Infused with historical and military detail, “Beyond the Rio Gila” tells of the lives of hardship faced by soldiers some 150 years ago. As they trek across the unforgivin­g desert of the Southwest, they tolerate the officiousn­ess of their officers, even as they develop a respect and friendship for each other so deep they risk their lives for their comrades.

This is a rich story of everyday soldiers.

“Commendabl­e Discretion,” by J. Hoolihan Clayton (Dog Soldier Press). Did white men fight on the side of the Indians at the Battle of Little Big Horn? A secret report sent to President Grant suggests they did. So Grant calls on former Pinkerton and Civil War spy C.W Collins to check it out. This is the basis of a first novel by Native American writer J. Hoolihan Clayton.

The assignment is not an easy one. Collins first deals with Army generals in the West, one of whom — Nelson Miles — is decidedly uncooperat­ive and wants to enlist Collins’ help in his own fight against the Indians. Collins also visits the horror of the Little Bighorn battlefiel­d, where he searches in vain for a distinctiv­e gun that belonged to

Miles Keogh, killed in the battle.

Collins is fortunate to team up with an Indian guide and interprete­r as he makes his way to Sitting Bull’s encampment. Arbuckles, as she is known, has a keen knowledge of the land, and together, they confront blizzards and Indians as well as Miles’ soldiers, as they make their way to the Hunkpapa Lakota camp and an encounter with a strange band of white men.
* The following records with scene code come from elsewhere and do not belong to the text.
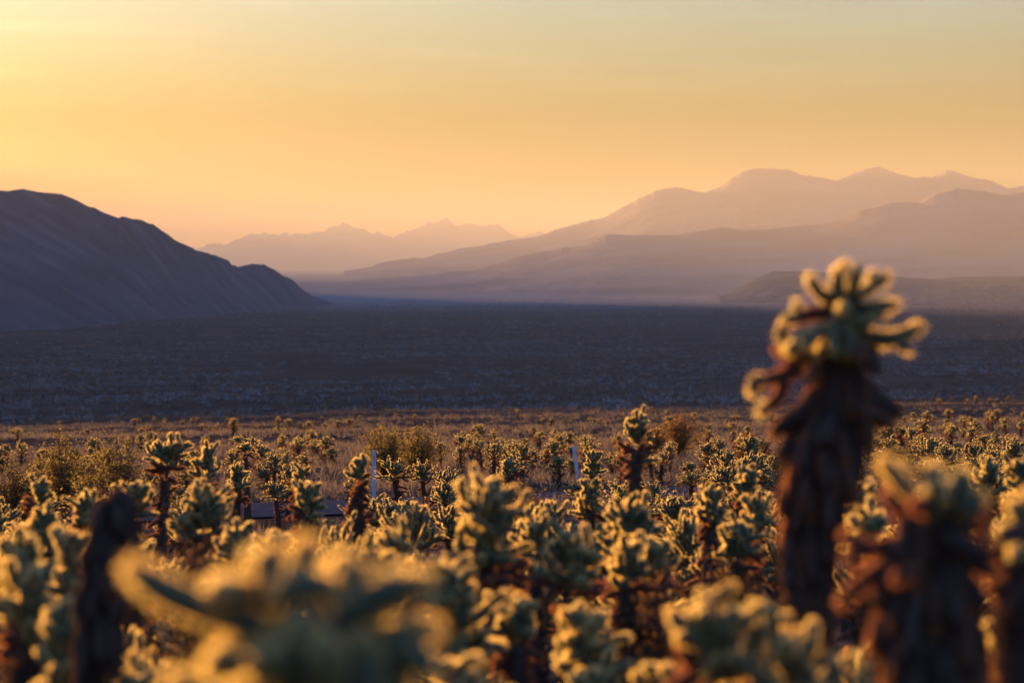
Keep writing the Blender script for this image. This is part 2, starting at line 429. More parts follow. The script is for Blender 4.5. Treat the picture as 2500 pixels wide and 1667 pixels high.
def make_scrub():
    rng = np.random.default_rng(5)
    mb = MB()
    # dry bush grass on the sunlit slope
    n = 9000
    d = 1 / (1 / 520. + rng.random(n) * (1 / 42. - 1 / 520.)) * 1.0
    n2 = 14000
    d = np.concatenate([d, rng.uniform(60, 420, n2)])
    x = (rng.random(len(d)) - .5) * 0.52 * d
    dens = fbm(x / 14., d / 14., 71, 3)
    k = (dens + rng.normal(0, .14, len(d)) > -0.22) & (np.abs(d - road_y(x)) > 4.4)
    x = x[k]; d = d[k]
    h = rng.uniform(.12, .5, len(d)); w = rng.uniform(.4, 1.1, len(d)) * (1 + d / 600)
    v, t = tufts(rng, x, d, h, w, 16, np.clip(0.012 * d / 50, .010, .09))
    mb.add(v, t, 0)
    # thin tufts between the near plants
    n = 1500
    d = rng.uniform(4.5, 45, n); x = (rng.random(n) - .5) * 0.5 * d
    k = np.abs(d - road_y(x)) > 3.8
    d = d[k]; x = x[k]
    v, t = tufts(rng, x, d, rng.uniform(.1, .32, len(d)), rng.uniform(.15, .4, len(d)), 14, np.full(len(d), .004))
    mb.add(v, t, 0)
    o = mb.build('dry_grass', [M_GRASS], smooth=False)
    tag(o, 'brown dry grass and low scrub covering the sunlit slope', 'grass', kind='stuff')
    # brush of the shaded basin
    mb = MB()
    n = 34000
    yy = rng.uniform(735, 1020, n)               # spread evenly over the apparent height of the basin
    d = np.interp(-yy, -PY[3:12], PD[3:12])
    d = d * np.exp(rng.normal(0, .06, n)); x = (rng.random(n) - .5) * 0.56 * d
    k = (fbm(x / 60., d / 160., 81, 3) + .8 * fbm(x / 420., d / 500., 83, 3) + rng.normal(0, .2, n) > -0.10) & (d > 330) & (rng.random(n) < np.clip((d - 150) / 1100, .16, 1))
    d = d[k]; x = x[k]; n = len(d)
    h = rng.uniform(.5, 1.3, n) * (1 + d / 3000); w = rng.uniform(1.0, 2.6, n) * (1 + d / 2500)
    v, t = tufts(rng, x, d, h, w, 9, w * .16)
    mb.add(v, t, 0)
    o = mb.build('basin_brush', [M_BRUSH], smooth=False)
    tag(o, 'pale low brush speckling the shaded basin floor', 'brush', kind='stuff')
make_scrub()

# ------------------------------------------------------------------ cholla building blocks
def resample(ctrl, k):
    c = np.asarray(ctrl, float)
    if len(c) == 2:
        t = np.linspace(0, 1, k)[:, None]
        return c[0] * (1 - t) + c[1] * t
    seg = np.concatenate([[0], np.cumsum(np.linalg.norm(np.diff(c, axis=0), axis=1))])
    q = np.linspace(0, seg[-1], k)
    return np.stack([_cubic(q, seg, c[:, i]) for i in range(3)], 1)

def tube(pts, rad, sides, rng=None, jit=0.0):
    k = len(pts)
    tan = np.gradient(pts, axis=0); tan /= np.linalg.norm(tan, axis=1)[:, None] + 1e-9
    ref = np.array([0.31, 0.77, 0.2]); ref /= np.linalg.norm(ref)
    if abs(np.dot(ref, tan[k // 2])) > 0.9: ref = np.array([1.0, 0.1, 0.0])
    n = np.cross(tan, ref); n /= np.linalg.norm(n, axis=1)[:, None]
    b = np.cross(tan, n)
    a = np.linspace(0, 2 * math.pi, sides, endpoint=False)
    rr = rad[:, None] * np.ones((1, sides))
    if jit: rr = rr * (1 + rng.normal(0, jit, rr.shape))
    v = pts[:, None, :] + rr[..., None] * (np.cos(a)[None, :, None] * n[:, None, :] + np.sin(a)[None, :, None] * b[:, None, :])
    v = np.concatenate([v.reshape(-1, 3), pts[-1:] + tan[-1:] * rad[-1] * .5])
    i = np.arange(k - 1)[:, None] * sides + np.arange(sides)[None, :]
    j = np.arange(k - 1)[:, None] * sides + (np.arange(sides)[None, :] + 1) % sides
    t = np.concatenate([np.stack([i, j, j + sides], -1).reshape(-1, 3), np.stack([i, j + sides, i + sides], -1).reshape(-1, 3)])
    l = (k - 1) * sides + np.arange(sides); l2 = (k - 1) * sides + (np.arange(sides) + 1) % sides
    t = np.concatenate([t, np.stack([l, l2, np.full(sides, k * sides)], -1)])
    return v, t, tan, n, b

def spines(rng, pts, rad, tan, n, b, count, L, w, tipbias=0.22, jit=0.36, tip=True):
    k = len(pts)
    t = rng.random(count)
    if tip:
        q = int(count * tipbias); t[:q] = 0.84 + 0.16 * rng.random(q)
    f = t * (k - 1); i = np.clip(f.astype(int), 0, k - 2); u = (f - i)[:, None]
    def lerp(A): return A[i] * (1 - u) + A[i + 1] * u
    c = lerp(pts); ta = lerp(tan); na = lerp(n); ba = lerp(b); r = lerp(rad[:, None])
    a = rng.random(count)[:, None] * 6.2832
    rv = np.cos(a) * na + np.sin(a) * ba
    wt = (np.clip((t - .80) / .20, 0, 1) ** 1.4)[:, None] * (1.45 if tip else 0)
    dr = rv * np.cos(wt) + ta * np.sin(wt) + rng.normal(0, jit, (count, 3))
    dr /= np.linalg.norm(dr, axis=1)[:, None]
    base = c + rv * r * .85
    s = np.cross(dr, rng.normal(0, 1, (count, 3))); s /= np.linalg.norm(s, axis=1)[:, None] + 1e-9
    q_ = rng.random((count, 1))
    ln = L * (0.5 + 0.55 * q_ + 0.75 * q_ ** 7)
    v = np.stack([base + s * w / 2, base - s * w / 2, base + dr * ln], 1).reshape(-1, 3)
    return v, np.arange(count * 3).reshape(-1, 3)

LODS = {  # sides, spines per joint, spine width, rings
    0: (10, 1250, .0016, 8), 1: (9, 850, .0020, 7), 2: (8, 460, .0028, 6), 3: (6, 170, .0046, 5), 4: (5, 60, .015, 4)}
JPROF_T = np.array([0, .12, .4, .75, .9, 1.0]); JPROF_R = np.array([.72, .95, 1.0, .97, .78, .38])
def joint(mb, ctrl, r, L, lod, rng, wmul=1.0, cmul=1.0):
    sides, cnt, w, rings = LODS[lod]
    pts = resample(ctrl, rings)
    length = np.linalg.norm(np.diff(pts, axis=0), axis=1).sum()
    rad = np.interp(np.linspace(0, 1, rings), JPROF_T, JPROF_R) * r
    v, t, ta, n, b = tube(pts, rad, sides)
    mb.add(v, t, 0)
    c = max(8, int(cnt * cmul * length / .13 * r / .0188))
    v, t = spines(rng, pts, rad, ta, n, b, c, L, w * wmul)
    mb.add(v, t, 1)

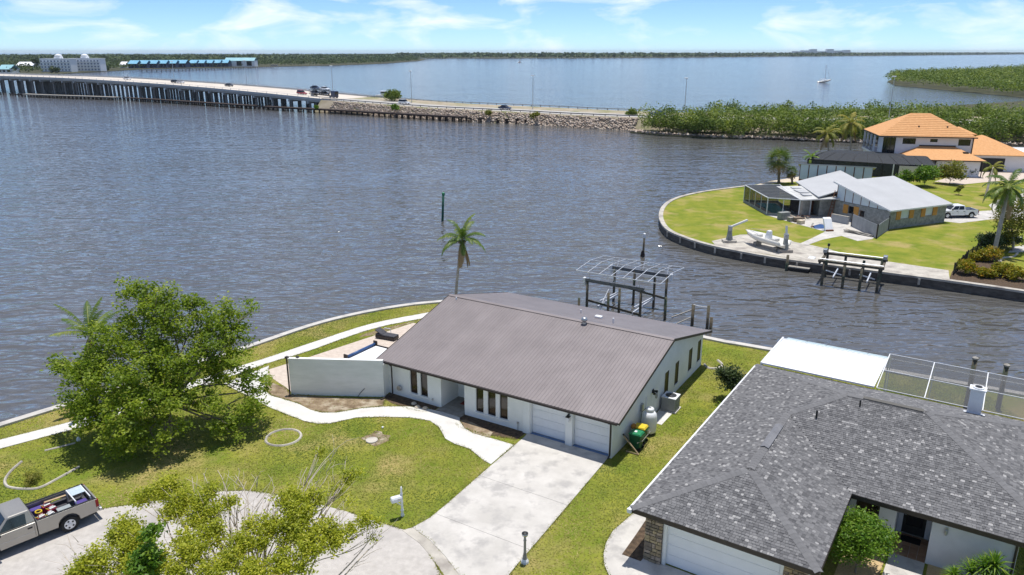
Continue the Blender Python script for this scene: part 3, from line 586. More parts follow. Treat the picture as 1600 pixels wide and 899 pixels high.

Clayton has done a prodigious job of research into the aftermath of the famous Custer battle. She writes vividly of the treacherou­s journey that Collins makes in his hunt for the Indian chief. But the book suffers from too many extraneous scenes, and Collins would have been more believable if he’d had a flaw or two.

Still, the idea that there might have been white men fighting with the Indians is intriguing. And the period detail will appeal to Western readers.